To do: Quote the data below in full, please, without altering anything.

Data section:

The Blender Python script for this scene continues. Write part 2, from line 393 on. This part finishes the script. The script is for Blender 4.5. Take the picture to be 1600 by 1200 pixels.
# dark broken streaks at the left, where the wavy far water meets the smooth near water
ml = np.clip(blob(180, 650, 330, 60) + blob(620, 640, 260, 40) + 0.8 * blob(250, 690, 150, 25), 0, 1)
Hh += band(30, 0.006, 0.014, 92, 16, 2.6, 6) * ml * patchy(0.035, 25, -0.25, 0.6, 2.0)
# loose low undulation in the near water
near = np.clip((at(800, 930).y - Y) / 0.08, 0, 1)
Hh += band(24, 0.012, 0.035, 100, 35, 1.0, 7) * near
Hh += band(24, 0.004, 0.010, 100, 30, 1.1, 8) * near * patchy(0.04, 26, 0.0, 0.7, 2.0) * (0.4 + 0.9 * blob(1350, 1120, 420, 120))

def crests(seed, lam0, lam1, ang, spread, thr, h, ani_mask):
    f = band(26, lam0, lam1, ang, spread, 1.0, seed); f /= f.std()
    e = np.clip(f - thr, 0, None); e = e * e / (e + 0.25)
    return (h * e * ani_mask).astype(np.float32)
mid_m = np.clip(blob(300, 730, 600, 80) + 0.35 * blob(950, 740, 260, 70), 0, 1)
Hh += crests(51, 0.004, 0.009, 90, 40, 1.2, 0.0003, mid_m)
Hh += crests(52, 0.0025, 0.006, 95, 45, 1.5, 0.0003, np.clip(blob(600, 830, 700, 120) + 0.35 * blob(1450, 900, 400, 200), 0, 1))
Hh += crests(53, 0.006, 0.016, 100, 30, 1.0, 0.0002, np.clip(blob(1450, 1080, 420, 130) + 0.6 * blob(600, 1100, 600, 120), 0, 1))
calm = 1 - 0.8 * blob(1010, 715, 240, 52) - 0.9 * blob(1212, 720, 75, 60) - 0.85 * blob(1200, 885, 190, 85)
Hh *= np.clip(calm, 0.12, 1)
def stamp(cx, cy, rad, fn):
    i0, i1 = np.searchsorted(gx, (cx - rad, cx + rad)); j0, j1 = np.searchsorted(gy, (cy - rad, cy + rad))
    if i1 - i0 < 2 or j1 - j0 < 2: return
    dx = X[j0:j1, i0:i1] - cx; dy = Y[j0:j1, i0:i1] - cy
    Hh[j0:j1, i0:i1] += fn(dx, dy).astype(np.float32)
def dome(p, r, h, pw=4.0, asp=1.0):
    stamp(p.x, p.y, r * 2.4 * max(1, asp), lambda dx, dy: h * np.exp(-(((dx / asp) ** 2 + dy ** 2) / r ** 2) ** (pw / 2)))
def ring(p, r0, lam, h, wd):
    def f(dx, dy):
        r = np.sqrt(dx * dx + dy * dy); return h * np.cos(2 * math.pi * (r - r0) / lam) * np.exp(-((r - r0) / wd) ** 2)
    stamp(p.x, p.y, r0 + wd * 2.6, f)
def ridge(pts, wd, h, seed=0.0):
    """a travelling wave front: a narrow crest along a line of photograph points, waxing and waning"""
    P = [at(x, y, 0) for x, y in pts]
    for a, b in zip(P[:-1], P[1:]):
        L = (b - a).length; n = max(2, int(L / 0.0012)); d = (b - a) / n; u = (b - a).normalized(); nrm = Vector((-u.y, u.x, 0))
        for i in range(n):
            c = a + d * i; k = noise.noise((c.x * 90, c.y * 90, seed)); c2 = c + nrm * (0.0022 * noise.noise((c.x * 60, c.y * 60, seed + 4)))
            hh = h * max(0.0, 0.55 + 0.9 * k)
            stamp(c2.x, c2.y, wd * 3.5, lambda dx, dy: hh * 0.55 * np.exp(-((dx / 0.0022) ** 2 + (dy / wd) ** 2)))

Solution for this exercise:
The Blender Python script for this scene continues. Write part 2, from line 393 on. This part finishes the script. The script is for Blender 4.5. Take the picture to be 1600 by 1200 pixels.
# dark broken streaks at the left, where the wavy far water meets the smooth near water
ml = np.clip(blob(180, 650, 330, 60) + blob(620, 640, 260, 40) + 0.8 * blob(250, 690, 150, 25), 0, 1)
Hh += band(30, 0.006, 0.014, 92, 16, 2.6, 6) * ml * patchy(0.035, 25, -0.25, 0.6, 2.0)
# loose low undulation in the near water
near = np.clip((at(800, 930).y - Y) / 0.08, 0, 1)
Hh += band(24, 0.012, 0.035, 100, 35, 1.0, 7) * near
Hh += band(24, 0.004, 0.010, 100, 30, 1.1, 8) * near * patchy(0.04, 26, 0.0, 0.7, 2.0) * (0.4 + 0.9 * blob(1350, 1120, 420, 120))

def crests(seed, lam0, lam1, ang, spread, thr, h, ani_mask):
    f = band(26, lam0, lam1, ang, spread, 1.0, seed); f /= f.std()
    e = np.clip(f - thr, 0, None); e = e * e / (e + 0.25)
    return (h * e * ani_mask).astype(np.float32)
mid_m = np.clip(blob(300, 730, 600, 80) + 0.35 * blob(950, 740, 260, 70), 0, 1)
Hh += crests(51, 0.004, 0.009, 90, 40, 1.2, 0.0003, mid_m)
Hh += crests(52, 0.0025, 0.006, 95, 45, 1.5, 0.0003, np.clip(blob(600, 830, 700, 120) + 0.35 * blob(1450, 900, 400, 200), 0, 1))
Hh += crests(53, 0.006, 0.016, 100, 30, 1.0, 0.0002, np.clip(blob(1450, 1080, 420, 130) + 0.6 * blob(600, 1100, 600, 120), 0, 1))
calm = 1 - 0.8 * blob(1010, 715, 240, 52) - 0.9 * blob(1212, 720, 75, 60) - 0.85 * blob(1200, 885, 190, 85)
Hh *= np.clip(calm, 0.12, 1)
def stamp(cx, cy, rad, fn):
    i0, i1 = np.searchsorted(gx, (cx - rad, cx + rad)); j0, j1 = np.searchsorted(gy, (cy - rad, cy + rad))
    if i1 - i0 < 2 or j1 - j0 < 2: return
    dx = X[j0:j1, i0:i1] - cx; dy = Y[j0:j1, i0:i1] - cy
    Hh[j0:j1, i0:i1] += fn(dx, dy).astype(np.float32)
def dome(p, r, h, pw=4.0, asp=1.0):
    stamp(p.x, p.y, r * 2.4 * max(1, asp), lambda dx, dy: h * np.exp(-(((dx / asp) ** 2 + dy ** 2) / r ** 2) ** (pw / 2)))
def ring(p, r0, lam, h, wd):
    def f(dx, dy):
        r = np.sqrt(dx * dx + dy * dy); return h * np.cos(2 * math.pi * (r - r0) / lam) * np.exp(-((r - r0) / wd) ** 2)
    stamp(p.x, p.y, r0 + wd * 2.6, f)
def ridge(pts, wd, h, seed=0.0):
    """a travelling wave front: a narrow crest along a line of photograph points, waxing and waning"""
    P = [at(x, y, 0) for x, y in pts]
    for a, b in zip(P[:-1], P[1:]):
        L = (b - a).length; n = max(2, int(L / 0.0012)); d = (b - a) / n; u = (b - a).normalized(); nrm = Vector((-u.y, u.x, 0))
        for i in range(n):
            c = a + d * i; k = noise.noise((c.x * 90, c.y * 90, seed)); c2 = c + nrm * (0.0022 * noise.noise((c.x * 60, c.y * 60, seed + 4)))
            hh = h * max(0.0, 0.55 + 0.9 * k)
            stamp(c2.x, c2.y, wd * 3.5, lambda dx, dy: hh * 0.55 * np.exp(-((dx / 0.0022) ** 2 + (dy / wd) ** 2)))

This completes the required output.